Lebih lanjut, Beliau menilai keberangkatan Global Sumud Flotilla sebagai simbol solidaritas penting, meski sering diserang dan dihalangi Israel. Konvoi ini, sebutnya, adalah upaya ke-38 untuk mematahkan blokade Gaza dan berhasil menyoroti penderitaan rakyat Palestina di mata dunia. Dalam konteks ini, Beliau mengecam lembaga yang disebut Gaza Humanitarian Foundation, dengan menyebutnya sebagai kedok Amerika untuk menutupi keterlibatan dalam kejahatan Israel. “Langkah-langkah itu bukan solusi, tetapi justru alat pembunuhan dan penghinaan,” tegasnya.

Dalam pidatonya, Sayyid al-Houthi juga menegaskan kelanjutan operasi dukungan dari Yaman sebagai bagian dari “pertempuran penaklukan yang dijanjikan dan jihad suci”. Dalam sepekan terakhir, pasukan Ansar Allah melancarkan 18 serangan rudal dan drone, termasuk sasaran di wilayah Israel dan laut. Beliau mengungkapkan bahwa hingga kini 228 kapal telah menjadi target operasi laut, termasuk kapal yang melanggar larangan menuju Israel. Operasi ini, lanjutnya, telah mengganggu pelabuhan Umm al-Rashrash, menimbulkan kerugian ekonomi, serta memperkuat kontrol strategis di Laut Merah hingga Bab al-Mandab dan Teluk Aden.

Al-Houthi juga menyoroti meningkatnya solidaritas global terhadap Palestina, mulai dari aksi pekerja pelabuhan Italia yang menggagalkan pengiriman bahan bakar ke Israel, hingga keputusan pemerintah Slovenia melarang Netanyahu masuk ke negaranya.

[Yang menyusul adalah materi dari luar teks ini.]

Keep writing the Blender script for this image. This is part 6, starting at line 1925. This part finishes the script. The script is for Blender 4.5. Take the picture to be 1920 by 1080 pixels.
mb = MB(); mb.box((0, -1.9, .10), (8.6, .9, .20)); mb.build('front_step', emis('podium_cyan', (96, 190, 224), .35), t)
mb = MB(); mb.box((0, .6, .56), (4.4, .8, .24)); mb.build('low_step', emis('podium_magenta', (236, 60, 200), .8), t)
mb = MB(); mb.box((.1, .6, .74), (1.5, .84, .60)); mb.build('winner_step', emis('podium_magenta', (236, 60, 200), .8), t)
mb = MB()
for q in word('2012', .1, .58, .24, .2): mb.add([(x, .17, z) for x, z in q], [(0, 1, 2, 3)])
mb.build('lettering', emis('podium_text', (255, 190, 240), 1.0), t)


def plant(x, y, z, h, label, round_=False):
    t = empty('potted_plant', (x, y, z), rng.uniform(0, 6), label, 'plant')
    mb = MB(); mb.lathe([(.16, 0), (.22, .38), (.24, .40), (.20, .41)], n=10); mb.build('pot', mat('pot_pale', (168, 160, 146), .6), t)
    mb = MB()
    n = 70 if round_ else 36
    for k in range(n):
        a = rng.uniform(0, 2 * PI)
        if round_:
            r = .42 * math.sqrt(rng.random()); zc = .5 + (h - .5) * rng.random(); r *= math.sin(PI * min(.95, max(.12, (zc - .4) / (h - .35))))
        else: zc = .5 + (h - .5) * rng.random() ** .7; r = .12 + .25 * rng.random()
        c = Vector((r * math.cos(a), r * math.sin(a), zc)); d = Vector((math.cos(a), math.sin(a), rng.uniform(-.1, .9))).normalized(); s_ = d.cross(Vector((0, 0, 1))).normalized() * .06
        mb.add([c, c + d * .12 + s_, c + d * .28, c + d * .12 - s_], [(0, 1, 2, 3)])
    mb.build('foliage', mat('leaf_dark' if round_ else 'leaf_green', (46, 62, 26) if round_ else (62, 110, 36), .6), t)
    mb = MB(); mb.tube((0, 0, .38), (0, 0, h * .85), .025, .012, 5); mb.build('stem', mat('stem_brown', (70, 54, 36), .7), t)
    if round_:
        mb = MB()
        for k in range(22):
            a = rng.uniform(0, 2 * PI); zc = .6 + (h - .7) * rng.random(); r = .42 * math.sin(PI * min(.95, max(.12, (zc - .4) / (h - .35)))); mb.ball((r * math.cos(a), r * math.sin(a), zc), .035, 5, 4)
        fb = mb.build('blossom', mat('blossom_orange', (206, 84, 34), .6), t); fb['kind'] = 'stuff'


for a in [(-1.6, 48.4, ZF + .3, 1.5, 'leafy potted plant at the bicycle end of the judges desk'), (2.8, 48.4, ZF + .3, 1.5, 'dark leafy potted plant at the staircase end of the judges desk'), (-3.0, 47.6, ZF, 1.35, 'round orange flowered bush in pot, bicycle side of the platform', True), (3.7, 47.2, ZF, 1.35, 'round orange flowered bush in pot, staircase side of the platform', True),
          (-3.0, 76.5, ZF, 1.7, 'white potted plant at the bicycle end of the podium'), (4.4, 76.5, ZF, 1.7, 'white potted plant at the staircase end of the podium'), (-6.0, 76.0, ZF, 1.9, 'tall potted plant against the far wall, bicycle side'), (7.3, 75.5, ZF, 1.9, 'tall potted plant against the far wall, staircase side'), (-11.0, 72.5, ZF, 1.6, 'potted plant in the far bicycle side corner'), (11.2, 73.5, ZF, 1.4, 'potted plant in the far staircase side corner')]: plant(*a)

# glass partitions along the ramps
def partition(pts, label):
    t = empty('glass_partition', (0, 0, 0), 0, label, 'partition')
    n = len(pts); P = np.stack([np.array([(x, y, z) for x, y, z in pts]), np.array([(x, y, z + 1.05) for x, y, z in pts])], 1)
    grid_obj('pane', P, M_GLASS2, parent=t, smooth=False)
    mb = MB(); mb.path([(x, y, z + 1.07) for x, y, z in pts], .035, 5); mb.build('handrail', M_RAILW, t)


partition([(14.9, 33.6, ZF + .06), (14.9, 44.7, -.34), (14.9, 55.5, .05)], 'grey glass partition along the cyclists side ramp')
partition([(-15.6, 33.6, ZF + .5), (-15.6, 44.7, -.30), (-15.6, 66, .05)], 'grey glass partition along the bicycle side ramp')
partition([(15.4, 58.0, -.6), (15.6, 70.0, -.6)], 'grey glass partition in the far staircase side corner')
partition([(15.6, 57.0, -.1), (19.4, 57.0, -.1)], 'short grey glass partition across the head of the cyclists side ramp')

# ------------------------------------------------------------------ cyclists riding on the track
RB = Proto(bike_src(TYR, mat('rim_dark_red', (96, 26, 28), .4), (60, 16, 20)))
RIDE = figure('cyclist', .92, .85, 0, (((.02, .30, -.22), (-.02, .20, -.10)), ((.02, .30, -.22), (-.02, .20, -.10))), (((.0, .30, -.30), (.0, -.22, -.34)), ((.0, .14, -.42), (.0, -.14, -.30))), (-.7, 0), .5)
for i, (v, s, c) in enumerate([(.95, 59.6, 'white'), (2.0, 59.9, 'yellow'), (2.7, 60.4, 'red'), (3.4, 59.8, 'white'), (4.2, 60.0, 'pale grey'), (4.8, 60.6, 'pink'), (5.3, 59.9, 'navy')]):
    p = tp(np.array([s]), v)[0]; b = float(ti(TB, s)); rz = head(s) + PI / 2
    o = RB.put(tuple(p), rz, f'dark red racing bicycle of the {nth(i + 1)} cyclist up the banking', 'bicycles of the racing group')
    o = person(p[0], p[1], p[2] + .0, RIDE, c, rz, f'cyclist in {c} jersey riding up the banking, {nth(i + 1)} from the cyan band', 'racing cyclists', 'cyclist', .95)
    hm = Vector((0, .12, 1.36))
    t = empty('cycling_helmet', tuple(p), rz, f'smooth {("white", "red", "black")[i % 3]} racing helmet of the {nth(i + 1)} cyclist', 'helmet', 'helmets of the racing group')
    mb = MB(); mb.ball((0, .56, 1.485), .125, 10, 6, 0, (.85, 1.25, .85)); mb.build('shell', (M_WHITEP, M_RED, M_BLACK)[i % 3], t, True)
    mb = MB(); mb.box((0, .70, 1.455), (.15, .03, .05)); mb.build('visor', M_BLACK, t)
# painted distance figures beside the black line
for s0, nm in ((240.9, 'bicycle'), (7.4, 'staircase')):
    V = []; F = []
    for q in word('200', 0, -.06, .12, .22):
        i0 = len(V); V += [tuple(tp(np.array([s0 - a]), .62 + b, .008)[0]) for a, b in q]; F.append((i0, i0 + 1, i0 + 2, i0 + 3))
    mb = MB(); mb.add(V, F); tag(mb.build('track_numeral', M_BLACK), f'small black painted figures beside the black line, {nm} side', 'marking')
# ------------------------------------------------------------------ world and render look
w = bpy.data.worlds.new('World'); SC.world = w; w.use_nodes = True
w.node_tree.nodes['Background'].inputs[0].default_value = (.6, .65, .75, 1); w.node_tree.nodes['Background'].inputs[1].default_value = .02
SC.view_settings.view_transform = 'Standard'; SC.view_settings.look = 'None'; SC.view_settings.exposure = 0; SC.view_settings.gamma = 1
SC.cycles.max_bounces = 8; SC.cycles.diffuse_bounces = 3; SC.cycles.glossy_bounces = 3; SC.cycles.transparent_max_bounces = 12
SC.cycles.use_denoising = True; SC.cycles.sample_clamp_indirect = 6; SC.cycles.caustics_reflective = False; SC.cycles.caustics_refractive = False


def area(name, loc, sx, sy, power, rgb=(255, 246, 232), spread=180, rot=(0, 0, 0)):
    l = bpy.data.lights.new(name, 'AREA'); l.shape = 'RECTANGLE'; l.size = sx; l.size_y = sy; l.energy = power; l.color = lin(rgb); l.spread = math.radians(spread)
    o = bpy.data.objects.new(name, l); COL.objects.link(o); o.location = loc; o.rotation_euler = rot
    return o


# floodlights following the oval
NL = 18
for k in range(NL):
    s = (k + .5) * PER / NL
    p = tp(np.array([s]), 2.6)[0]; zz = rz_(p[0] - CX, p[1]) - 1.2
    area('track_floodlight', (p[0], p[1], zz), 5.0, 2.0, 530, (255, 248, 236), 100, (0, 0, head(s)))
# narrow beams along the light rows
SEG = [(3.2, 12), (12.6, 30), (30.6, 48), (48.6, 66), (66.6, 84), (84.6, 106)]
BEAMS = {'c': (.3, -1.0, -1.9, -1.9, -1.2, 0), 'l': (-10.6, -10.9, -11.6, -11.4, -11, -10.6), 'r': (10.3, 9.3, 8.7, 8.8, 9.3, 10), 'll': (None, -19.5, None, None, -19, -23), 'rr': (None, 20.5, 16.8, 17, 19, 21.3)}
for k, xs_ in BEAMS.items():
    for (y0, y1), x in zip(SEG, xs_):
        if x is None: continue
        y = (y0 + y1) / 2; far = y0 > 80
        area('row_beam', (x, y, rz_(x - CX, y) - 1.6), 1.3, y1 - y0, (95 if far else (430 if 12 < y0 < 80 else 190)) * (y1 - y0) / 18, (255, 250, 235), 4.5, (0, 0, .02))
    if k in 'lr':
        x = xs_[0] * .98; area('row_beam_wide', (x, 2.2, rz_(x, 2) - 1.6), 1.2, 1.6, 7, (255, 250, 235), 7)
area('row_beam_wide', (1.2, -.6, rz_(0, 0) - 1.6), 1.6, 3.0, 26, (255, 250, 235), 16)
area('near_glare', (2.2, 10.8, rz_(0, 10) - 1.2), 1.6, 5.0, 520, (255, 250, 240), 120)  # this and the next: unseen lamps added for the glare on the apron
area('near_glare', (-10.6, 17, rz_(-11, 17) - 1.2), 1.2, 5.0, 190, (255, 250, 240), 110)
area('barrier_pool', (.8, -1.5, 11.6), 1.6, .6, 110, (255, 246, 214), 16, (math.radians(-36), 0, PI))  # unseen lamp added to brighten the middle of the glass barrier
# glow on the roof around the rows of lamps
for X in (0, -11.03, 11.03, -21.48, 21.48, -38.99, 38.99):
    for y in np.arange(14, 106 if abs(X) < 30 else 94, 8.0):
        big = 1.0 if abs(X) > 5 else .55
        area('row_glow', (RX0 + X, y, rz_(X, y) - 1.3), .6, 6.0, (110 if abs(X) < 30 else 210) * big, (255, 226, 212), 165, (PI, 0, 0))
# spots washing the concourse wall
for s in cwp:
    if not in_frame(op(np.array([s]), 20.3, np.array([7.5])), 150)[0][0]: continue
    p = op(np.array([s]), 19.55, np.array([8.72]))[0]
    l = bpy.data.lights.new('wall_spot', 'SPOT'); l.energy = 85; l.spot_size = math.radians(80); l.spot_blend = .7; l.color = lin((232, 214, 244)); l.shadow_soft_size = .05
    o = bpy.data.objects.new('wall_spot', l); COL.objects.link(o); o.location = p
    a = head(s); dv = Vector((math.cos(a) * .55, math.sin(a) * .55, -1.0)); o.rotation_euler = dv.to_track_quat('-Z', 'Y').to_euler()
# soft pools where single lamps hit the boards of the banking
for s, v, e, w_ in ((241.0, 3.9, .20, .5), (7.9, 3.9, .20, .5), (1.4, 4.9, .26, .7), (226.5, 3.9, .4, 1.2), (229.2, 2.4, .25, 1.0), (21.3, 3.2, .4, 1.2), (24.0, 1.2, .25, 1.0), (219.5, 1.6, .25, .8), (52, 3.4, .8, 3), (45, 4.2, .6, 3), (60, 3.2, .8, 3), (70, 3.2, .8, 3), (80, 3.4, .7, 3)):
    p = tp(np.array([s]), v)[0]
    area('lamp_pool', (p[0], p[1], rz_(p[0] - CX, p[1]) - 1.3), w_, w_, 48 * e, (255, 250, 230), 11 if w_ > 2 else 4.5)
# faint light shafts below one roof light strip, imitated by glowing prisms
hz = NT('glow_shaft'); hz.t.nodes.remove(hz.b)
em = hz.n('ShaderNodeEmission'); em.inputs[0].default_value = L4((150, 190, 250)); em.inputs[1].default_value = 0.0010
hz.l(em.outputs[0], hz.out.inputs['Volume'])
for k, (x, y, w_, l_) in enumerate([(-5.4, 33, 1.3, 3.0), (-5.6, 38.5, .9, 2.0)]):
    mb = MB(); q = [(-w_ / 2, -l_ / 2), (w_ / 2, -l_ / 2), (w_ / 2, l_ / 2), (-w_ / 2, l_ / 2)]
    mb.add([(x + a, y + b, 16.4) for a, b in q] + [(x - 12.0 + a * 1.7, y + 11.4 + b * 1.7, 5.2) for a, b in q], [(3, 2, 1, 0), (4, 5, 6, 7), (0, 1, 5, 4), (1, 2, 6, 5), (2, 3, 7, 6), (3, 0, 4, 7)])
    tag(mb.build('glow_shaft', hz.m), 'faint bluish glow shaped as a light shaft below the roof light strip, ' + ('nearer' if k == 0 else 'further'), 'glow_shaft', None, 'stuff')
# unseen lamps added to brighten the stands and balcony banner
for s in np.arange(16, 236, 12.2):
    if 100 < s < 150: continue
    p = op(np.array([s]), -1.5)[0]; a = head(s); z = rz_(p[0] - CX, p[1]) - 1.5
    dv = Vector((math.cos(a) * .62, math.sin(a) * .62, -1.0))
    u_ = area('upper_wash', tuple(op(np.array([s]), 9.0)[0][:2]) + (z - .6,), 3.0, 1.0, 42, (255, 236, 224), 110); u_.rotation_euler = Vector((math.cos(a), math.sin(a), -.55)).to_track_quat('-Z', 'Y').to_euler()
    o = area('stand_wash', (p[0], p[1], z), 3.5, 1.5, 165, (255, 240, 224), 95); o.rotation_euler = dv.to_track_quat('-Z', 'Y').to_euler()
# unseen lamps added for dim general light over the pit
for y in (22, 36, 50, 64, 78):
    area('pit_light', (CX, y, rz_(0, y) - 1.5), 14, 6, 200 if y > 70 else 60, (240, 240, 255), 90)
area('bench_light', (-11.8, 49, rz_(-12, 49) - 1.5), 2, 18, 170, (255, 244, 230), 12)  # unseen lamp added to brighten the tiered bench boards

Ia memuji sikap Presiden Kolombia yang menyerukan pembentukan “Tentara Pembebasan Palestina” dan memutuskan hubungan dengan Israel, sembari mengkritik lemahnya sikap banyak pemimpin Arab dan Islam.

Di Yaman sendiri, Beliau menegaskan mobilisasi rakyat berlangsung masif dengan lebih dari 1.400 aksi demonstrasi dan duduk-protes dalam sepekan terakhir, serta pawai jutaan massa pada Jumat lalu. Aktivitas ini, lanjutnya, dilandasi nilai religius, kemanusiaan, dan moral yang menolak menyerah pada kehinaan dan genosida.

Mengakhiri pernyataannya, Sayyid al-Houthi menegaskan bahwa menghadapi agresi dan membela rakyat Palestina adalah kewajiban agama dan kemanusiaan. Beliau menyerukan agar dukungan, perlawanan, serta solidaritas terus digalakkan, bersamaan dengan tekanan politik dan diplomatik terhadap rezim-rezim yang bersekongkol atau gagal bertindak.